Until a few years ago, it was axiomatic that a black candidate in a multiracial field would get at least 80 percent of the black vote. Conversely, a white candidate in a multiracial field could reasonably expect to get 80 percent of the white vote. That was the pattern set in 1983, when Wilson Goode became our first black mayor.

The only variation from this formula was when: a) it was an all-white field, at which point race was irrelevant; or b) a multiracial field with more than one black or white candidate.

In 1991, for instance, Ed Rendell got 16 percent of the black vote in the city, but Lucien Blackwell (at 54 percent) and George Burrell (27 percent) split the black vote. In the same Democratic primary for mayor, Rendell got 83 percent of the white vote.

The pattern was disrupted in 2007. In a multiracial field of candidates, Michael Nutter shared the black vote (at 34 percent), with Chaka Fattah (29 percent) and Dwight Evans (8 percent).

At the same time, two white guys - Bob Brady and Tom Knox - combined to get 28 percent of the black vote. And Nutter won because he became the favorite of white liberal voters - getting an average of 63 percent of the votes in 10 majority-white wards.

Was this the beginning of a post-racial era in Philadelphia politics? No, but the playbook did change. Race was a factor, but less so than previously. Among black voters another factor entered the equation: economic class.

Think of Northwest Philadelphia as an example. It is a predominantly black and middle-class area. There are 497 police officers who live there (including Ramsey) and 797 public-school teachers.

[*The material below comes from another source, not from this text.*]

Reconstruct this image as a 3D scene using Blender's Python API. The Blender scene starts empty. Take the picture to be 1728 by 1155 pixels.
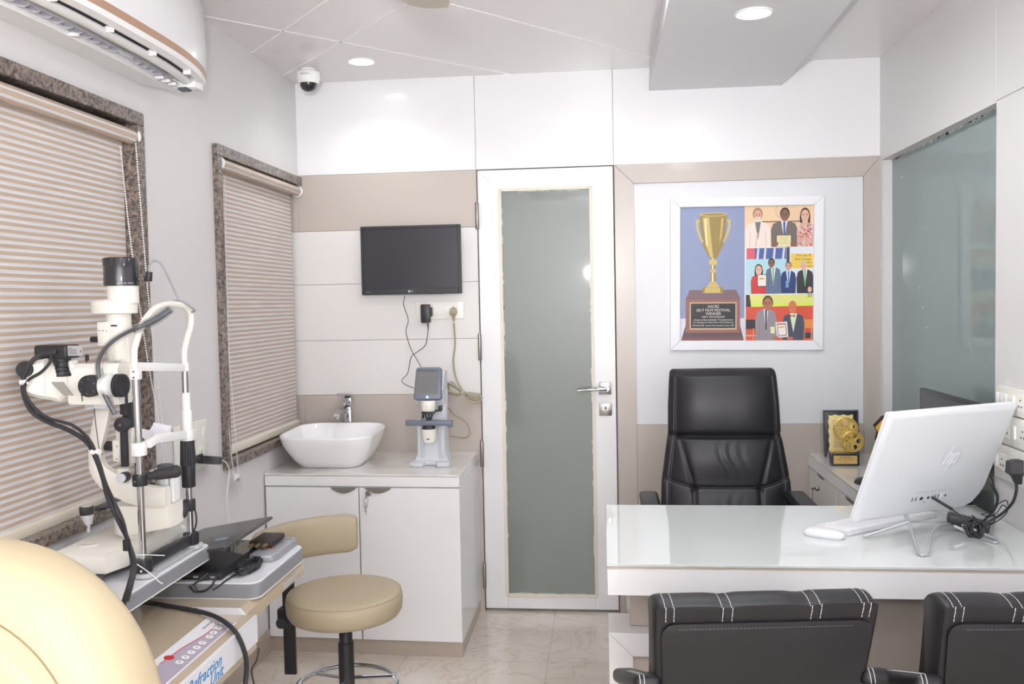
import bpy, bmesh, math, random
from mathutils import Vector, Matrix
random.seed(7)
SC = bpy.context.scene
COL = SC.collection
PI = math.pi
V = Vector

# ---------------------------------------------------------------- camera (solved from the room's edges)
F, PITCH, YAW, ROLL = 1500.0, .0449, .1023, .0192
CAM = V((1.4436, -4.1699, 1.4773))
_fw = V((-math.sin(YAW)*math.cos(PITCH), math.cos(YAW)*math.cos(PITCH), -math.sin(PITCH)))
_r = V((math.cos(YAW), math.sin(YAW), 0)); _u = _r.cross(_fw)
RT = _r*math.cos(ROLL) - _u*math.sin(ROLL)
UP = _r*math.sin(ROLL) + _u*math.cos(ROLL)
FW = _fw
def at(px, py, X=None, Y=None, Z=None):
    """where the sight line through a photo point meets a room plane"""
    d = FW + RT*((px-864)/F) + UP*((577.5-py)/F)
    if X is not None: t = (X-CAM.x)/d.x
    elif Y is not None: t = (Y-CAM.y)/d.y
    else: t = (Z-CAM.z)/d.z
    return CAM + d*t
cam = bpy.data.objects.new('camera', bpy.data.cameras.new('camera'))
COL.objects.link(cam)
cam.matrix_world = Matrix(((RT.x, UP.x, -FW.x, CAM.x), (RT.y, UP.y, -FW.y, CAM.y), (RT.z, UP.z, -FW.z, CAM.z), (0, 0, 0, 1)))
cam.data.sensor_width = 36; cam.data.lens = F/1728*36; cam.data.clip_start = .05
SC.camera = cam

# ---------------------------------------------------------------- materials
def lin(c):
    return tuple(((x/255)/12.92 if x/255 <= .04045 else ((x/255+.055)/1.055)**2.4) for x in c)
def mat(name, rgb, rough=.5, metal=0., coat=0., coat_rough=.03, trans=0., ior=1.45, emit=None, estr=0., spec=.5, alpha=1.):
    m = bpy.data.materials.new(name); m.use_nodes = True
    b = m.node_tree.nodes['Principled BSDF']
    b.inputs['Base Color'].default_value = (*lin(rgb), 1)
    b.inputs['Roughness'].default_value = rough
    b.inputs['Metallic'].default_value = metal
    b.inputs['Coat Weight'].default_value = coat
    b.inputs['Coat Roughness'].default_value = coat_rough
    b.inputs['Transmission Weight'].default_value = trans
    b.inputs['IOR'].default_value = ior
    b.inputs['Specular IOR Level'].default_value = spec
    b.inputs['Alpha'].default_value = alpha
    if emit:
        b.inputs['Emission Color'].default_value = (*lin(emit), 1)
        b.inputs['Emission Strength'].default_value = estr
    return m
def nodes(m):
    nt = m.node_tree
    return nt, nt.nodes['Principled BSDF'], (lambda t: nt.nodes.new(t)), (lambda a, b: nt.links.new(a, b))
def ramp(n, stops, interp='LINEAR'):
    cr = n.color_ramp; cr.interpolation = interp
    while len(cr.elements) < len(stops): cr.elements.new(.5)
    for e, (p, c) in zip(cr.elements, stops):
        e.position = p; e.color = (*lin(c), 1)
def bumpy(m, scale, strength, dist=.002, detail=3):
    nt, b, new, ln = nodes(m)
    tc = new('ShaderNodeTexCoord'); n = new('ShaderNodeTexNoise'); bp = new('ShaderNodeBump')
    n.inputs['Scale'].default_value = scale; n.inputs['Detail'].default_value = detail
    bp.inputs['Strength'].default_value = strength; bp.inputs['Distance'].default_value = dist
    ln(tc.outputs['Object'], n.inputs['Vector']); ln(n.outputs['Fac'], bp.inputs['Height']); ln(bp.outputs['Normal'], b.inputs['Normal'])
    return m
M = {}
M['wall'] = bumpy(mat('painted_wall', (221, 219, 219), .35, spec=.4), 3, .08, .01)
M['gloss_white'] = mat('white_laminate', (236, 236, 238), .28, coat=.25, coat_rough=.08)
M['panel_white'] = mat('white_panel', (226, 224, 222), .32, coat=.15, coat_rough=.1)
M['beige'] = mat('beige_laminate', (189, 180, 172), .3, coat=.2, coat_rough=.1)
M['recess_white'] = mat('white_back_panel', (222, 223, 227), .4)
M['gap'] = mat('dark_joint', (128, 120, 114), .8)
M['ceil'] = mat('ceiling_panel', (222, 218, 218), .22, coat=.3, coat_rough=.12)
M['ceil_strip'] = mat('ceiling_strip', (246, 244, 244), .3)
M['soffit'] = mat('soffit_paint', (214, 213, 216), .35)
M['white'] = mat('white_plastic', (238, 238, 238), .35)
M['warm_white'] = mat('warm_white_plastic', (238, 236, 228), .3, coat=.2)
M['cream'] = mat('cream_rail', (226, 219, 203), .45)
M['ceramic'] = mat('white_ceramic', (245, 245, 247), .08, coat=.6, coat_rough=.02)
M['chrome'] = mat('chrome', (205, 207, 212), .08, metal=1)
M['steel'] = mat('brushed_steel', (156, 152, 146), .36, metal=1)
M['soft_white'] = mat('soft_white_plastic', (222, 222, 226), .35)
M['wire'] = mat('wire_silver', (190, 193, 198), .3, metal=.5)
M['silver'] = mat('silver_plastic', (206, 208, 212), .35, metal=.35)
M['black'] = mat('black_plastic', (46, 46, 50), .38)
M['black_soft'] = mat('black_rubber', (52, 52, 56), .6)
M['black_gloss'] = mat('black_gloss', (46, 47, 52), .12, coat=.5)
M['screen'] = mat('dark_screen', (48, 47, 54), .25)
M['dark_grey'] = mat('dark_grey_plastic', (84, 85, 92), .45)
M['mid_grey'] = mat('grey_plastic', (150, 152, 158), .45)
M['light_grey'] = mat('light_grey_plastic', (206, 209, 215), .4)
M['blue_grey'] = mat('blue_grey_plastic', (112, 118, 134), .4)
M['leather'] = bumpy(mat('black_leather', (32, 31, 35), .42), 320, .25, .0006)
M['stitch'] = mat('white_thread', (216, 214, 212), .7)
M['stitch_grey'] = mat('grey_thread', (110, 110, 114), .7)
M['cream_leather'] = bumpy(mat('cream_leather', (205, 190, 157), .45), 260, .15, .0006)
M['tan_leather'] = bumpy(mat('tan_leather', (175, 162, 138), .5), 300, .2, .0006)
M['gold'] = mat('polished_gold', (236, 204, 118), .28, metal=.6)
M['gold_plate'] = mat('gold_plate', (252, 234, 168), .25)
M['copper'] = mat('copper_strip', (184, 148, 126), .35, metal=.25)
M['cable_beige'] = mat('beige_cable', (166, 156, 136), .55)
M['cable_grey'] = mat('grey_cable', (150, 154, 160), .5)
M['console'] = mat('beige_console', (190, 175, 154), .22, coat=.35)
M['plastic_film'] = mat('clear_plastic', (245, 245, 248), .08, trans=.9, alpha=.45)
M['lamp_on'] = mat('lit_diffuser', (255, 255, 255), .5, emit=(255, 255, 255), estr=14)
M['dome'] = mat('smoked_dome', (30, 32, 36), .05, coat=.6)
M['baseboard'] = mat('beige_baseboard', (180, 168, 156), .3)
M['red'] = mat('red_print', (196, 44, 48), .5)
M['blue_print'] = mat('blue_print', (66, 142, 200), .5)
M['lilac'] = mat('lilac_print', (176, 168, 184), .4)
M['brown_wood'] = mat('dark_wood', (52, 36, 32), .35)
M['sage_grey'] = mat('table_edge_grey', (142, 144, 150), .45)
M['table_white'] = mat('table_white', (232, 234, 240), .3)
M['window_frame'] = mat('window_frame', (120, 118, 114), .5)
M['led'] = mat('blue_led', (150, 200, 255), .4, emit=(140, 190, 255), estr=1.5)

def granite():
    m = mat('brown_granite', (110, 98, 90), .25, coat=.2)
    nt, b, new, ln = nodes(m)
    tc = new('ShaderNodeTexCoord')
    n1 = new('ShaderNodeTexNoise'); n1.inputs['Scale'].default_value = 120; n1.inputs['Detail'].default_value = 4; n1.inputs['Roughness'].default_value = .7
    r1 = new('ShaderNodeValToRGB'); ramp(r1, [(.32, (46, 43, 43)), (.46, (102, 94, 90)), (.56, (132, 124, 118)), (.68, (182, 176, 168))])
    v = new('ShaderNodeTexVoronoi'); v.inputs['Scale'].default_value = 95
    r2 = new('ShaderNodeValToRGB'); ramp(r2, [(.0, (58, 52, 50)), (.35, (128, 112, 102)), (.6, (150, 128, 116)), (.8, (86, 80, 76)), (1, (178, 174, 164))], 'CONSTANT')
    mx = new('ShaderNodeMix'); mx.data_type = 'RGBA'; mx.inputs[0].default_value = .5
    ln(tc.outputs['Object'], n1.inputs['Vector']); ln(tc.outputs['Object'], v.inputs['Vector'])
    ln(n1.outputs['Fac'], r1.inputs['Fac']); ln(v.outputs['Color'], r2.inputs['Fac'])
    ln(r1.outputs['Color'], mx.inputs[6]); ln(r2.outputs['Color'], mx.inputs[7]); ln(mx.outputs[2], b.inputs['Base Color'])
    return m
M['granite'] = granite()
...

Are they going to support a candidate who is perceived as anti-police and anti-public education just because he is black? I think class trumps race in this case.

In 2007, Knox and Brady set the new base for whites getting black votes at 28 percent. Kenney hopes to charge past that number this year. Williams is determined to rally his clan and block him.

They have one week left to achieve their goals.